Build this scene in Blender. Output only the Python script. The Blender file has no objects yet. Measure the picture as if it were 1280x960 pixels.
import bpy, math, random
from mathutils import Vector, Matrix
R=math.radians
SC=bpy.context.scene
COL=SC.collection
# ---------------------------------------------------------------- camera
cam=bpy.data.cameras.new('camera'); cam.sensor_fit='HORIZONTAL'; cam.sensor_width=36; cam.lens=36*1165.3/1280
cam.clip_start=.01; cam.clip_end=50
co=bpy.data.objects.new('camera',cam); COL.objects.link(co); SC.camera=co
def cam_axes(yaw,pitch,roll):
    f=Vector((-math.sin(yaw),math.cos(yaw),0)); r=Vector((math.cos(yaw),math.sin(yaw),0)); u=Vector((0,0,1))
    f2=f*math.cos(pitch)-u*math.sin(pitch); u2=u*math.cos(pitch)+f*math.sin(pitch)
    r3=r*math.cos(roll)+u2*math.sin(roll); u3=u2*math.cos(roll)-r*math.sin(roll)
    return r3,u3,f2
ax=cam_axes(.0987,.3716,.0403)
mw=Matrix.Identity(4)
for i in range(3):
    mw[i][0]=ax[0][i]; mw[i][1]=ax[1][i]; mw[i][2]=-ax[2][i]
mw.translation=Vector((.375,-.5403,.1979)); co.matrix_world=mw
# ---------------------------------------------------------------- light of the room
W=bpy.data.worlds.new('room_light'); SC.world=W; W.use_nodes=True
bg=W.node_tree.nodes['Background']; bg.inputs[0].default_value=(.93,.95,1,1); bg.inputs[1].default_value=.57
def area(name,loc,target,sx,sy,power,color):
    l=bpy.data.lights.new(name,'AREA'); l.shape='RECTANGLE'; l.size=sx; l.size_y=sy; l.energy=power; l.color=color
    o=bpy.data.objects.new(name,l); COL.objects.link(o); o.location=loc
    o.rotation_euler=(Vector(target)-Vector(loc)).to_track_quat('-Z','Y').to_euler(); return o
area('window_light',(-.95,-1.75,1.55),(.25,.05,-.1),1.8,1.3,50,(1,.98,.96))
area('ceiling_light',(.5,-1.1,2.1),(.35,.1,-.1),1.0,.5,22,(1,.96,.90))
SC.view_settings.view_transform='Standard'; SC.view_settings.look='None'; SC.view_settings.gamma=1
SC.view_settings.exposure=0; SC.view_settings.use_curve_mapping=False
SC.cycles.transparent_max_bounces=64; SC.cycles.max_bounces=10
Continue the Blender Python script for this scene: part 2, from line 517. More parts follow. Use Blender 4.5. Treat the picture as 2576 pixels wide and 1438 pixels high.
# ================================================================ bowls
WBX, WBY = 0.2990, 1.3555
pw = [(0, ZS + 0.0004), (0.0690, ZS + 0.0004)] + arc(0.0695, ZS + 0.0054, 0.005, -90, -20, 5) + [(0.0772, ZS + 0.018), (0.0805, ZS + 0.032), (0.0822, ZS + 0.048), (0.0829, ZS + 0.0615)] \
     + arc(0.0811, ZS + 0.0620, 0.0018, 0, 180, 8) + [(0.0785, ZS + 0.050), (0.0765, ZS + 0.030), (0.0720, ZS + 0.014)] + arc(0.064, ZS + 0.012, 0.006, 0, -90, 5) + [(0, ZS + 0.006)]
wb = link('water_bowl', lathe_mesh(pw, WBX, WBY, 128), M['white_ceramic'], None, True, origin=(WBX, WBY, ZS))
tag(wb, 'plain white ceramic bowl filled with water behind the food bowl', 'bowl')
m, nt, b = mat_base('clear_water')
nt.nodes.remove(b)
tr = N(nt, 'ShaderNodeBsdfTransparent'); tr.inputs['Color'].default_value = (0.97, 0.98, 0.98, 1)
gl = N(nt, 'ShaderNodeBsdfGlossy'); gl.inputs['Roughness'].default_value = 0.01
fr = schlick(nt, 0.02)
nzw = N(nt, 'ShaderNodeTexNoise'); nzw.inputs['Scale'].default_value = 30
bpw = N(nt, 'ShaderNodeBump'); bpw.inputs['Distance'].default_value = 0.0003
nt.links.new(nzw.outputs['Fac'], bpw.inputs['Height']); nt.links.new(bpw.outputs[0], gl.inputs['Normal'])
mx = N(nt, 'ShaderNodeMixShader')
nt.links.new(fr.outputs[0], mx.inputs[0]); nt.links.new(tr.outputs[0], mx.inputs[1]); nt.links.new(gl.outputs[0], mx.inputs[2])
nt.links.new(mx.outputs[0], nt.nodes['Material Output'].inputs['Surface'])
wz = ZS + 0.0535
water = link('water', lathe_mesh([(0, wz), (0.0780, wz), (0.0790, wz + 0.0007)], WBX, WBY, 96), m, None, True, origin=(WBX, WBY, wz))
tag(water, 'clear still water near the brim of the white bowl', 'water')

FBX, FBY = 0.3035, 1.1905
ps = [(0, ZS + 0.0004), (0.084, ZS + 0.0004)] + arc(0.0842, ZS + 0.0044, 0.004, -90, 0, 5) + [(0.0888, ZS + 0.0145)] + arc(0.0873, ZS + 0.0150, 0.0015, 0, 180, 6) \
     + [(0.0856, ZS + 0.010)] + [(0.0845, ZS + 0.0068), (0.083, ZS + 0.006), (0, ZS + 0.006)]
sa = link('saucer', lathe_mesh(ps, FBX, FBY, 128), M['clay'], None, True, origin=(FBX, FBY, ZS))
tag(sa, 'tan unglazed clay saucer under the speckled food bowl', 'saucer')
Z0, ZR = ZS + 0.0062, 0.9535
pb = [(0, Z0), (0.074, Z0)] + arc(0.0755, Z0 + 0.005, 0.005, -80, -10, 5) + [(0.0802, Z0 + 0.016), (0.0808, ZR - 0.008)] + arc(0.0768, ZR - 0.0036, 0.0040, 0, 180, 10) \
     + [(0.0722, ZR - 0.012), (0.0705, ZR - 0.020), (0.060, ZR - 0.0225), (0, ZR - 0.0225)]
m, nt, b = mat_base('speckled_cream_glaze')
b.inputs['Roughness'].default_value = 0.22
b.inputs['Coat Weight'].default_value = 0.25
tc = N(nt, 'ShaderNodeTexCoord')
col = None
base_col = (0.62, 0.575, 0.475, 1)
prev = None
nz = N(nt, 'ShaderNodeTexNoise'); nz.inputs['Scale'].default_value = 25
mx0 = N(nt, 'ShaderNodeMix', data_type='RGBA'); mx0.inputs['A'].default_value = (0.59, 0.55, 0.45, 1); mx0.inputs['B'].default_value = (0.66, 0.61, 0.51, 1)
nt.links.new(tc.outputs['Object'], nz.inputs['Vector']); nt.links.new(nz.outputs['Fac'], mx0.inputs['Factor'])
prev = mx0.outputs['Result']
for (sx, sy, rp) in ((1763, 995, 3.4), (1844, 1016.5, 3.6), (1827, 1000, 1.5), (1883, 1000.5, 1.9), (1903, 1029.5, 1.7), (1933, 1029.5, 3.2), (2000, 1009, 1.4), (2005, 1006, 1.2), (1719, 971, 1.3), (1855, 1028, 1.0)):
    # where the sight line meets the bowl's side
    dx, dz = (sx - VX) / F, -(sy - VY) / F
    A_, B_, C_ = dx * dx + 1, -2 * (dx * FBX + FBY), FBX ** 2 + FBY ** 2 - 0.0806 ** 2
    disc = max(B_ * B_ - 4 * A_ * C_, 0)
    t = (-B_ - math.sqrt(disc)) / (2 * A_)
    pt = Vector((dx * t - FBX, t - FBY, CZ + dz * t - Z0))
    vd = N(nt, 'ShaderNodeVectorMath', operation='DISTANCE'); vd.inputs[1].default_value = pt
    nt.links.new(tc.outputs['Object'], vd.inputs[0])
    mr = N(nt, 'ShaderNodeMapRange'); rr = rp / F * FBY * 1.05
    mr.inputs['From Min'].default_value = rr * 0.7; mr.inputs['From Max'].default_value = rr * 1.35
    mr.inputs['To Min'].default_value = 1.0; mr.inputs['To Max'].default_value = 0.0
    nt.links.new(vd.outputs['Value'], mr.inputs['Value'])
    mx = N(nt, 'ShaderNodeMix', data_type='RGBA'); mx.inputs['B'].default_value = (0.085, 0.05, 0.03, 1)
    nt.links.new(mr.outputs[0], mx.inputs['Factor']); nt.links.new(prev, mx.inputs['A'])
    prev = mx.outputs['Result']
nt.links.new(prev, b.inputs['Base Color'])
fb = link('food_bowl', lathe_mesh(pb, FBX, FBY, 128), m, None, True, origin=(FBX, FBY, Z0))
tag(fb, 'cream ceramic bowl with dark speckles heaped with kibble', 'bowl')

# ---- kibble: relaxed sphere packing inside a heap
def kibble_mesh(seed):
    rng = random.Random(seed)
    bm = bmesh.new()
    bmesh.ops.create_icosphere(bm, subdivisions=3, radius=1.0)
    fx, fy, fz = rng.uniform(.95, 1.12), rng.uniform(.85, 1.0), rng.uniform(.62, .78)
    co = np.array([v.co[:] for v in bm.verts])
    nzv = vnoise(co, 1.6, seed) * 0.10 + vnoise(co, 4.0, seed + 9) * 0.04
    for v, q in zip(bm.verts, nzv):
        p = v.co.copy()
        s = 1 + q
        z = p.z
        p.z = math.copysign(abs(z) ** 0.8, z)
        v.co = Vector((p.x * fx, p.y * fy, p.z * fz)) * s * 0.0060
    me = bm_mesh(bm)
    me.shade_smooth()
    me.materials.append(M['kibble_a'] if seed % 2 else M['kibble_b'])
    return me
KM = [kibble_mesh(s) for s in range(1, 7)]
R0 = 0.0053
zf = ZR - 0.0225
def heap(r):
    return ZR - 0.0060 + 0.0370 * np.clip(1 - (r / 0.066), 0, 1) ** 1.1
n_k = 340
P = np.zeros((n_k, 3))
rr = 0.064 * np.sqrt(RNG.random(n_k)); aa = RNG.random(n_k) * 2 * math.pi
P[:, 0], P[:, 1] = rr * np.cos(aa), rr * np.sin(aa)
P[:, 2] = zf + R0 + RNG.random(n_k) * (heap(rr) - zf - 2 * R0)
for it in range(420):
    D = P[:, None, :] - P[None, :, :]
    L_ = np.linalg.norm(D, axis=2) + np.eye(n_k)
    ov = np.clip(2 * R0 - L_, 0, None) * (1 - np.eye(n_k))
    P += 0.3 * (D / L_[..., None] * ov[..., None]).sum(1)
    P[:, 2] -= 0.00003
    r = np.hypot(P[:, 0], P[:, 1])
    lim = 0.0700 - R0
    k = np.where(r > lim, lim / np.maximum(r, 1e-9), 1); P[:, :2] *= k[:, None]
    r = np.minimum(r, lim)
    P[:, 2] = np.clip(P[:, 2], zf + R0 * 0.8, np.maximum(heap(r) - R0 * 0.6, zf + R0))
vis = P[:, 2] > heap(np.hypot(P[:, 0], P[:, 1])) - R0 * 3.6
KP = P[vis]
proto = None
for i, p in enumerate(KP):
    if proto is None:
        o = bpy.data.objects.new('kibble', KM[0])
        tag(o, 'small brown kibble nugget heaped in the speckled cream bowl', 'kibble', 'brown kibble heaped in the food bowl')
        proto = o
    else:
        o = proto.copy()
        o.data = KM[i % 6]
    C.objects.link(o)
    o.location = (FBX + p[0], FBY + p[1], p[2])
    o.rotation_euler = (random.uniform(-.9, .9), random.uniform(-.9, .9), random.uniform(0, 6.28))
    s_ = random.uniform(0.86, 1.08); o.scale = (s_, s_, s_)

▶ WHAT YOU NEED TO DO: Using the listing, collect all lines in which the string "Python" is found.

▶ COMPLETED EXERCISE:
Build this scene in Blender. Output only the Python script. The Blender file has no objects yet. Measure the picture as if it were 1280x960 pixels.
Continue the Blender Python script for this scene: part 2, from line 517. More parts follow. Use Blender 4.5. Treat the picture as 2576 pixels wide and 1438 pixels high.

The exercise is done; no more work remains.